Set down exactly the lines from the one with "const c = struct('ceiling'), bd" to the one with "2.01, col: gw", both included, and no line outside that range.

--- Start of Provided material ---

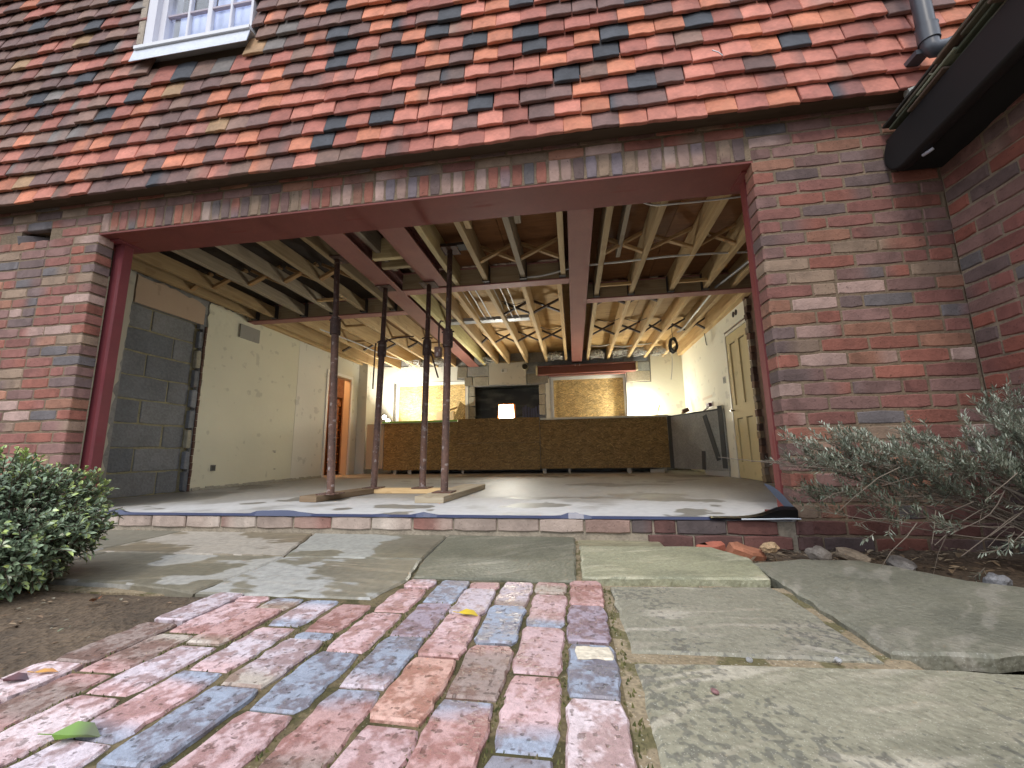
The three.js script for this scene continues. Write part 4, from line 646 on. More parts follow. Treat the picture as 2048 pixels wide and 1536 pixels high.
// ---------------------------------------------------------------- exposed floor structure overhead
{
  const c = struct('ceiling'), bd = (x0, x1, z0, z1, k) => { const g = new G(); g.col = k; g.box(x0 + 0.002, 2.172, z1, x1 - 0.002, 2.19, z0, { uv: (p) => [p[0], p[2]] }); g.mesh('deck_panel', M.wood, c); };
  const lid = new G(); lid.col = [0.2, 0.15, 0.1]; lid.box(-5.2, 2.2, -5.5, 1.1, 2.24, -0.1); lid.mesh('upper_floor', M.wood, c);
  for (const [x0, x1] of [[-4.93, -4.1], [-4.1, -3.3], [-3.3, -2.4], [-2.4, -1.6], [-1.6, -0.95], [-0.95, -0.2], [-0.2, 0.4], [0.4, 0.88]]) for (const [z0, z1] of [[-0.28, -1.2], [-1.2, -2.05], [-2.05, -3.3], [-3.3, -4.3], [-4.3, -5.12]]) {
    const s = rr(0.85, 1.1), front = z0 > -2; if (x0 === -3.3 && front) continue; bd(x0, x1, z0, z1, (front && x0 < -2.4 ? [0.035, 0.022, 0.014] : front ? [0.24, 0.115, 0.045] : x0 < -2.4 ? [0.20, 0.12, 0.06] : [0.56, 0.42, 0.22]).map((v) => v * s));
  }
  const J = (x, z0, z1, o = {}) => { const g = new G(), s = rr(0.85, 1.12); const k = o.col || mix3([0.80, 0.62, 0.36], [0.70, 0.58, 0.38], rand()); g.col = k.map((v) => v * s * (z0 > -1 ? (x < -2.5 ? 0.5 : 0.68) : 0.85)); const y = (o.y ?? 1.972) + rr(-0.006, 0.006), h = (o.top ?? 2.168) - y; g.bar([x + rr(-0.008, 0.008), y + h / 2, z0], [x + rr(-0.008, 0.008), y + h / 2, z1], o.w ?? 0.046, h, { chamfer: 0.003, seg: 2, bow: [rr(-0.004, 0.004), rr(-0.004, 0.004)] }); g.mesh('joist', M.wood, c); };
  const FZ = -0.29, gw = [0.50, 0.46, 0.40];
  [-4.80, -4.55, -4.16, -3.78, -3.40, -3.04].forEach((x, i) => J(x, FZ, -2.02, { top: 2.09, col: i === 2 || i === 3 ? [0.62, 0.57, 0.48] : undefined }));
  J(-2.63, FZ, -1.1, { col: gw, y: 2.01 });
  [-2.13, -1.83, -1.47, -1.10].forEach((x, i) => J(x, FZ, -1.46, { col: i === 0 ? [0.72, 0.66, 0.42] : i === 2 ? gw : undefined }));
  J(-1.77, FZ, -0.5, { y: 2.0 }); J(-1.40, FZ, -0.5, { y: 2.01, col: gw });
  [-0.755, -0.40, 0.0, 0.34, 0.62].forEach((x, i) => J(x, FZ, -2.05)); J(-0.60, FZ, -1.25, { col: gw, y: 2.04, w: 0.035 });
  [-4.72, -4.35, -3.97, -3.60, -3.24].forEach((x) => J(x, -2.04, -5.1)); J(-4.88, -2.04, -5.1);
  [-2.66, -2.42, -2.20, -1.855, -1.495, -1.13].forEach((x, i) => J(x, -1.48, -5.1, { col: i === 0 ? [0.78, 0.78, 0.46] : undefined, w: i === 0 ? 0.06 : 0.046 }));
  [-0.76, -0.40, -0.04, 0.25, 0.56].forEach((x) => J(x, -2.06, -5.1)); J(0.84, -2.06, -5.1, { w: 0.08 });
  const trim = (x0, x1, z, k) => { const g = new G(); g.col = k; g.bar([x0, 2.06, z], [x1, 2.06, z], 0.05, 0.18); g.mesh('trimmer', M.wood, c); };
  trim(-2.68, -2.41, -0.78, [0.62, 0.56, 0.36]); trim(-2.68, -2.41, -0.95, [0.4, 0.36, 0.25]);
  // herringbone strutting: dark steel in the rear bays, slim timber in the front bays
  const X = (x0, x1, z, m, k, w = 0.022, h = 0.012) => { for (const s of [0, 1]) { const g = new G(); if (k) g.col = k; g.bar([x0 + 0.02, s ? 1.995 : 2.15, z + s * 0.03], [x1 - 0.02, s ? 2.15 : 1.995, z + s * 0.03], w, h); g.mesh('strut', m, c); } };
  const steelStrut = flat(0.045, 0.025, 0.016, 0.7), row = (xs, z, m, k, w, h) => { for (let i = 0; i < xs.length - 1; i++) X(xs[i], xs[i + 1], z, m, k, w, h); };
  row([-1.855, -1.495, -1.13], -2.45, steelStrut, null, 0.045, 0.02); row([-2.42, -2.20, -1.855, -1.495, -1.13], -3.68, steelStrut, null, 0.045, 0.02); row([-0.76, -0.40, -0.04, 0.25, 0.56, 0.84], -3.55, steelStrut, null, 0.045, 0.02); row([-0.76, -0.40, -0.04], -2.3, steelStrut, null, 0.045, 0.02);
  row([-4.72, -4.35, -3.97, -3.60, -3.24], -3.7, steelStrut, null, 0.045, 0.02);
  row([-4.80, -4.55, -4.16, -3.78, -3.40, -3.04], -1.12, M.wood, [0.36, 0.24, 0.12], 0.045, 0.028); row([-1.83, -1.47, -1.10], -1.05, M.wood, [0.42, 0.30, 0.16], 0.04, 0.025); row([-0.755, -0.40, 0.0, 0.34, 0.62], -1.08, M.wood, [0.5, 0.36, 0.2], 0.04, 0.025);
  for (const [x0, x1, z] of [[-3.97, -3.60, -2.5], [-3.60, -3.24, -3.1], [-3.78, -3.40, -1.6], [-0.76, -0.40, -1.75], [0.0, 0.34, -1.8], [-3.24, -2.95, -3.5], [-4.35, -3.97, -3.2]]) { const g = new G(); g.col = [0.66, 0.50, 0.28]; g.bar([x0 + 0.025, 2.0, z], [x1 - 0.025, 2.0, z], 0.03, 0.03); g.mesh('nogging', M.wood, c); }
  const hg = new G(); for (const [x, z] of [[-4.80, -1.98], [-4.55, -1.98], [-4.16, -1.98], [-3.78, -1.98], [-3.40, -1.98], [-3.04, -1.98], [-1.83, -1.41], [-1.47, -1.41], [-1.10, -1.41], [-0.755, -2.0], [-0.40, -2.0], [0.0, -2.0], [0.34, -2.0]]) { const h = new G(); h.box(x - 0.033, 1.962, z - 0.03, x - 0.029, 2.13, z + 0.06); h.box(x + 0.029, 1.962, z - 0.03, x + 0.033, 2.13, z + 0.06); h.box(x - 0.029, 1.960, z - 0.02, x + 0.029, 1.963, z + 0.06); h.mesh('joist_hanger', flat(0.06, 0.05, 0.045, 0.7, 0.3), c); }
}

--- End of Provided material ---

• _Problem solution_:
  const c = struct('ceiling'), bd = (x0, x1, z0, z1, k) => { const g = new G(); g.col = k; g.box(x0 + 0.002, 2.172, z1, x1 - 0.002, 2.19, z0, { uv: (p) => [p[0], p[2]] }); g.mesh('deck_panel', M.wood, c); };
  const lid = new G(); lid.col = [0.2, 0.15, 0.1]; lid.box(-5.2, 2.2, -5.5, 1.1, 2.24, -0.1); lid.mesh('upper_floor', M.wood, c);
  for (const [x0, x1] of [[-4.93, -4.1], [-4.1, -3.3], [-3.3, -2.4], [-2.4, -1.6], [-1.6, -0.95], [-0.95, -0.2], [-0.2, 0.4], [0.4, 0.88]]) for (const [z0, z1] of [[-0.28, -1.2], [-1.2, -2.05], [-2.05, -3.3], [-3.3, -4.3], [-4.3, -5.12]]) {
    const s = rr(0.85, 1.1), front = z0 > -2; if (x0 === -3.3 && front) continue; bd(x0, x1, z0, z1, (front && x0 < -2.4 ? [0.035, 0.022, 0.014] : front ? [0.24, 0.115, 0.045] : x0 < -2.4 ? [0.20, 0.12, 0.06] : [0.56, 0.42, 0.22]).map((v) => v * s));
  }
  const J = (x, z0, z1, o = {}) => { const g = new G(), s = rr(0.85, 1.12); const k = o.col || mix3([0.80, 0.62, 0.36], [0.70, 0.58, 0.38], rand()); g.col = k.map((v) => v * s * (z0 > -1 ? (x < -2.5 ? 0.5 : 0.68) : 0.85)); const y = (o.y ?? 1.972) + rr(-0.006, 0.006), h = (o.top ?? 2.168) - y; g.bar([x + rr(-0.008, 0.008), y + h / 2, z0], [x + rr(-0.008, 0.008), y + h / 2, z1], o.w ?? 0.046, h, { chamfer: 0.003, seg: 2, bow: [rr(-0.004, 0.004), rr(-0.004, 0.004)] }); g.mesh('joist', M.wood, c); };
  const FZ = -0.29, gw = [0.50, 0.46, 0.40];
  [-4.80, -4.55, -4.16, -3.78, -3.40, -3.04].forEach((x, i) => J(x, FZ, -2.02, { top: 2.09, col: i === 2 || i === 3 ? [0.62, 0.57, 0.48] : undefined }));
  J(-2.63, FZ, -1.1, { col: gw, y: 2.01 });
  [-2.13, -1.83, -1.47, -1.10].forEach((x, i) => J(x, FZ, -1.46, { col: i === 0 ? [0.72, 0.66, 0.42] : i === 2 ? gw : undefined }));
  J(-1.77, FZ, -0.5, { y: 2.0 }); J(-1.40, FZ, -0.5, { y: 2.01, col: gw });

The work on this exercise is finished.